4.2. De onrechtmatige daad van de gemeente is vastgesteld bij het arrest van het hof Arnhem van 13 juli 2004. Het hof heeft die onrechtmatige daad in rechtsoverweging 4.19 van zijn arrest als volgt omschreven:
“Het voorgaande leidt ertoe dat in het onderhavige geval sprake is van bijzondere, bijkomende omstandigheden (…) die het oordeel rechtvaardigen dat de gemeente door verontreinigde grond in het verkeer te brengen, jegens Plameco heeft gehandeld in strijd met de zorgvuldigheid die haar in het maatschappelijk verkeer betaamt. De gemeente was bekend met het historisch gebruik van het perceel en wist althans had moeten weten dat dit gebruik het risico van verontreiniging van de bodem met zich bracht. Voorzienbaar was dat deze mogelijke verontreiniging voor latere verkrijgers risico’s met zich bracht waaronder het risico van noodzakelijke onderzoeks- en saneringskosten alvorens het perceel zonder grote verliezen kan worden verkocht alsmede de beperking van de, in beginsel tot de mogelijkheden behorende, uitbreiding van bebouwing op het perceel. Zorgvuldig handelend had de gemeente deze risico’s voor haar afnemer en verdere verkrijgers kunnen voorkomen althans verminderen door haar koper op de hoogte te stellen van het gebruik van het perceel als vuilstortplaats, waardoor mogelijk de verontreiniging ook bij verdere vervreemding van het perceel aan de orde zou kunnen komen. Deze bijzondere omstandigheden, samen met de omstandigheden zoals uiteengezet in rov. 4.14, maken dat de gemeente door jegens [betrokkene] te zwijgen over het gebruik van het onderhavige perceel als vuilstortplaats jegens [betrokkene] en haar opvolgende koper de gerechtvaardigde indruk heeft gewekt dat de bestemming ter plaatse zonder de onderhavige beperking gerealiseerd kon worden, zodat zij onrechtmatig heeft gehandeld tegenover Plameco. De gegeven omstandigheden – in het bijzonder de wetenschap van het (eigen) gebruik van het perceel als vuilstortplaats en het feit dat de gemeente daarover heeft gezwegen tegenover de koper van het perceel met als te verwachten gevolg dat ook verdere kopers daarvan onkundig zouden blijven – leiden er evenzeer toe dat het naar maatstaven van redelijkheid en billijkheid onaanvaardbaar is dat de gemeente zich jegens Plameco op de exoneratieclausule of een onderzoeksplicht van Plameco zou kunnen beroepen, nu de gemeente, in het licht van het vorenstaande, een ernstig verwijt treft. (…).”

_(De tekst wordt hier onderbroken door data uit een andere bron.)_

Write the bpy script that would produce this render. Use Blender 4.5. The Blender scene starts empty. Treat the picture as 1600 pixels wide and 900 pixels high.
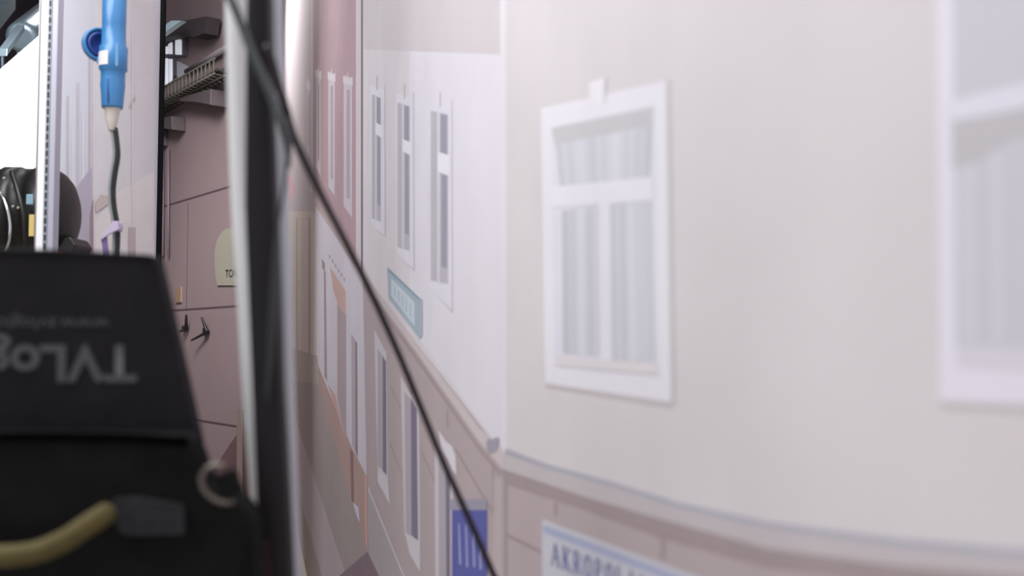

4.3. De onrechtmatige daad van de gemeente komt er dus, kort samengevat, op neer dat de gemeente jegens [betrokkene] heeft gezwegen over de vuilstortplaats, waar zij had dienen te spreken.
4.4. [betrokkene] jr. heeft tijdens zijn verhoor in de bodemprocedure verklaard dat [betrokkene] de onroerende zaak niet zou hebben gekocht indien hij van de vuilstortplaats had geweten (zie het arrest van 13 juli 2004, rov. 4.10). Ook [X]], statutair directeur van Plameco, heeft ter comparitie verklaard dat Plameco, als zij van de mogelijkheid van verontreiniging had geweten, de onroerende zaak niet zou hebben gekocht. De rechtbank ziet geen reden aan deze verklaringen te twijfelen. Ook de gemeente trekt die verklaringen overigens niet in twijfel. Uitgangspunt bij de verdere beoordeling zal dan ook zijn dat Plameco, zou de gemeente niet onrechtmatig hebben gehandeld en – dus – [betrokkene] over de vuilstortplaats hebben verteld, uiteindelijk de onroerende zaak niet zou hebben gekocht, al was het maar omdat [betrokkene] die dan niet had gekocht, dan wel omdat [betrokkene] dan gehouden was geweest aan Plameco daarover mededeling te doen.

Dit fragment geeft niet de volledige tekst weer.